Exercise instructions: Your task is to print every entry below exactly as given.
-- START OF Exercise material --
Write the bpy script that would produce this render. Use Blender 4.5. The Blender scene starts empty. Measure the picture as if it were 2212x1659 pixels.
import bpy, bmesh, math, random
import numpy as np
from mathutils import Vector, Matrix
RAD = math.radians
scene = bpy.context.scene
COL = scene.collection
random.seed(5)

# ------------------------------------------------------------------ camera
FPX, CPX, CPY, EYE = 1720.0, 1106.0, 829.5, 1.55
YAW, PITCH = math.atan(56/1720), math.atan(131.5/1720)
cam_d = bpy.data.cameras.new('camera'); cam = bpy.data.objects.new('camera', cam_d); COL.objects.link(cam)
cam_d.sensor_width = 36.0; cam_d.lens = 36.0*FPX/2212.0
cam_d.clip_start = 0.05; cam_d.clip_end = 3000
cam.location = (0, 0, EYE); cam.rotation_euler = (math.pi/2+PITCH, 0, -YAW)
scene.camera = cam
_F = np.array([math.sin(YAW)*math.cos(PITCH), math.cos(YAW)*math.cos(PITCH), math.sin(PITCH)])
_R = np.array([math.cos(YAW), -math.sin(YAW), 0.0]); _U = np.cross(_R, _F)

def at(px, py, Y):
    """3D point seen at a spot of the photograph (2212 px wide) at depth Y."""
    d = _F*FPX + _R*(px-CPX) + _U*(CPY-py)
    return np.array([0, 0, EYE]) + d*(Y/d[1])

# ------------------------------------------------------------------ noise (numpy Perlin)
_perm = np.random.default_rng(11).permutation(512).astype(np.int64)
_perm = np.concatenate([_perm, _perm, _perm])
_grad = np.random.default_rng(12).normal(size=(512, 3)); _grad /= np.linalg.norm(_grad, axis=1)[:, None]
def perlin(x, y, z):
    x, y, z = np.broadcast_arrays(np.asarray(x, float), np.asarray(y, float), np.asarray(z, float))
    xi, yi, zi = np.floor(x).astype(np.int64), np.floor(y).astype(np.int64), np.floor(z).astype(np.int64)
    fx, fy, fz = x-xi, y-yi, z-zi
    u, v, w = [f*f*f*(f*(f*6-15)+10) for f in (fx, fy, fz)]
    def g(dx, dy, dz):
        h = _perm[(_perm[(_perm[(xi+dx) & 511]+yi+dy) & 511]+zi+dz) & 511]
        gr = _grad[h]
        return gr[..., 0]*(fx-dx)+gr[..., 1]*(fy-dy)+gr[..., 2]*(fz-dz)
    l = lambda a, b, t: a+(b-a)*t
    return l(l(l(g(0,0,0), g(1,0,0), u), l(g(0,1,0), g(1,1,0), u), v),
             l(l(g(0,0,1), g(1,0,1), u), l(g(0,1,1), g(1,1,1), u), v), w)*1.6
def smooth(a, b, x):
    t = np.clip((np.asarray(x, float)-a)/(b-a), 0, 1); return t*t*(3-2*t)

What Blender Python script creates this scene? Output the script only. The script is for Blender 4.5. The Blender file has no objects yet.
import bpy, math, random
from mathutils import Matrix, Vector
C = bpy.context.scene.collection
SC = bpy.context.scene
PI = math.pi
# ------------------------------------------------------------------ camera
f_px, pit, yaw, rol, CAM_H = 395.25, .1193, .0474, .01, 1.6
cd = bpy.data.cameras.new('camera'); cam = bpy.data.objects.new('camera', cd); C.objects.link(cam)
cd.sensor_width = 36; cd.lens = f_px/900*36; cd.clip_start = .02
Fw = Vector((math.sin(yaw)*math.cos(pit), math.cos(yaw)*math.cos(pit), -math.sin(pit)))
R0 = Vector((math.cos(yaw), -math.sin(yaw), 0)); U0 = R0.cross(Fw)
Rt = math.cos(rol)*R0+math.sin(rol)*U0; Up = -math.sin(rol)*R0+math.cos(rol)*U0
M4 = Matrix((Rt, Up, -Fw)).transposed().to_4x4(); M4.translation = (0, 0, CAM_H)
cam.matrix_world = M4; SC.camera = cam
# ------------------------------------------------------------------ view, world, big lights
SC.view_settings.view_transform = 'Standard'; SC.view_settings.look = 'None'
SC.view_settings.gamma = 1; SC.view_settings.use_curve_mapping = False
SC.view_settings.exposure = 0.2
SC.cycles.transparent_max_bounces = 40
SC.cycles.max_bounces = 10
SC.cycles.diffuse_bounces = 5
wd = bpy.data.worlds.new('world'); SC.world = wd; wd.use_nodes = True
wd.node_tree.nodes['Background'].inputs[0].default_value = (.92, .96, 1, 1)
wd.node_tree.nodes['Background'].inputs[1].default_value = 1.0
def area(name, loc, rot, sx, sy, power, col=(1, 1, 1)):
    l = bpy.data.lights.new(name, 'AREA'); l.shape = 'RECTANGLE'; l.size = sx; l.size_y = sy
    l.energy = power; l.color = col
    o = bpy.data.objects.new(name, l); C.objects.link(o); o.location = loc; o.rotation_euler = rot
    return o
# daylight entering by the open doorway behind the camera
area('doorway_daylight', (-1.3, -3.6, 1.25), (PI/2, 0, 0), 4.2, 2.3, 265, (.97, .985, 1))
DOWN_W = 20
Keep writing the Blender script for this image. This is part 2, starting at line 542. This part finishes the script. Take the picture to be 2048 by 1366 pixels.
-- END OF Exercise material --
Task answer:
Write the bpy script that would produce this render. Use Blender 4.5. The Blender scene starts empty. Measure the picture as if it were 2212x1659 pixels.
import bpy, bmesh, math, random
import numpy as np
from mathutils import Vector, Matrix
RAD = math.radians
scene = bpy.context.scene
COL = scene.collection
random.seed(5)

# ------------------------------------------------------------------ camera
FPX, CPX, CPY, EYE = 1720.0, 1106.0, 829.5, 1.55
YAW, PITCH = math.atan(56/1720), math.atan(131.5/1720)
cam_d = bpy.data.cameras.new('camera'); cam = bpy.data.objects.new('camera', cam_d); COL.objects.link(cam)
cam_d.sensor_width = 36.0; cam_d.lens = 36.0*FPX/2212.0
cam_d.clip_start = 0.05; cam_d.clip_end = 3000
cam.location = (0, 0, EYE); cam.rotation_euler = (math.pi/2+PITCH, 0, -YAW)
scene.camera = cam
_F = np.array([math.sin(YAW)*math.cos(PITCH), math.cos(YAW)*math.cos(PITCH), math.sin(PITCH)])
_R = np.array([math.cos(YAW), -math.sin(YAW), 0.0]); _U = np.cross(_R, _F)

def at(px, py, Y):
    """3D point seen at a spot of the photograph (2212 px wide) at depth Y."""
    d = _F*FPX + _R*(px-CPX) + _U*(CPY-py)
    return np.array([0, 0, EYE]) + d*(Y/d[1])

# ------------------------------------------------------------------ noise (numpy Perlin)
_perm = np.random.default_rng(11).permutation(512).astype(np.int64)
_perm = np.concatenate([_perm, _perm, _perm])
_grad = np.random.default_rng(12).normal(size=(512, 3)); _grad /= np.linalg.norm(_grad, axis=1)[:, None]
def perlin(x, y, z):
    x, y, z = np.broadcast_arrays(np.asarray(x, float), np.asarray(y, float), np.asarray(z, float))
    xi, yi, zi = np.floor(x).astype(np.int64), np.floor(y).astype(np.int64), np.floor(z).astype(np.int64)
    fx, fy, fz = x-xi, y-yi, z-zi
    u, v, w = [f*f*f*(f*(f*6-15)+10) for f in (fx, fy, fz)]
    def g(dx, dy, dz):
        h = _perm[(_perm[(_perm[(xi+dx) & 511]+yi+dy) & 511]+zi+dz) & 511]
        gr = _grad[h]
        return gr[..., 0]*(fx-dx)+gr[..., 1]*(fy-dy)+gr[..., 2]*(fz-dz)
    l = lambda a, b, t: a+(b-a)*t
    return l(l(l(g(0,0,0), g(1,0,0), u), l(g(0,1,0), g(1,1,0), u), v),
             l(l(g(0,0,1), g(1,0,1), u), l(g(0,1,1), g(1,1,1), u), v), w)*1.6
def smooth(a, b, x):
    t = np.clip((np.asarray(x, float)-a)/(b-a), 0, 1); return t*t*(3-2*t)

What Blender Python script creates this scene? Output the script only. The script is for Blender 4.5. The Blender file has no objects yet.
import bpy, math, random
from mathutils import Matrix, Vector
C = bpy.context.scene.collection
SC = bpy.context.scene
PI = math.pi
# ------------------------------------------------------------------ camera
f_px, pit, yaw, rol, CAM_H = 395.25, .1193, .0474, .01, 1.6
cd = bpy.data.cameras.new('camera'); cam = bpy.data.objects.new('camera', cd); C.objects.link(cam)
cd.sensor_width = 36; cd.lens = f_px/900*36; cd.clip_start = .02
Fw = Vector((math.sin(yaw)*math.cos(pit), math.cos(yaw)*math.cos(pit), -math.sin(pit)))
R0 = Vector((math.cos(yaw), -math.sin(yaw), 0)); U0 = R0.cross(Fw)
Rt = math.cos(rol)*R0+math.sin(rol)*U0; Up = -math.sin(rol)*R0+math.cos(rol)*U0
M4 = Matrix((Rt, Up, -Fw)).transposed().to_4x4(); M4.translation = (0, 0, CAM_H)
cam.matrix_world = M4; SC.camera = cam
# ------------------------------------------------------------------ view, world, big lights
SC.view_settings.view_transform = 'Standard'; SC.view_settings.look = 'None'
SC.view_settings.gamma = 1; SC.view_settings.use_curve_mapping = False
SC.view_settings.exposure = 0.2
SC.cycles.transparent_max_bounces = 40
SC.cycles.max_bounces = 10
SC.cycles.diffuse_bounces = 5
wd = bpy.data.worlds.new('world'); SC.world = wd; wd.use_nodes = True
wd.node_tree.nodes['Background'].inputs[0].default_value = (.92, .96, 1, 1)
wd.node_tree.nodes['Background'].inputs[1].default_value = 1.0
def area(name, loc, rot, sx, sy, power, col=(1, 1, 1)):
    l = bpy.data.lights.new(name, 'AREA'); l.shape = 'RECTANGLE'; l.size = sx; l.size_y = sy
    l.energy = power; l.color = col
    o = bpy.data.objects.new(name, l); C.objects.link(o); o.location = loc; o.rotation_euler = rot
    return o
# daylight entering by the open doorway behind the camera
area('doorway_daylight', (-1.3, -3.6, 1.25), (PI/2, 0, 0), 4.2, 2.3, 265, (.97, .985, 1))
DOWN_W = 20
Keep writing the Blender script for this image. This is part 2, starting at line 542. This part finishes the script. Take the picture to be 2048 by 1366 pixels.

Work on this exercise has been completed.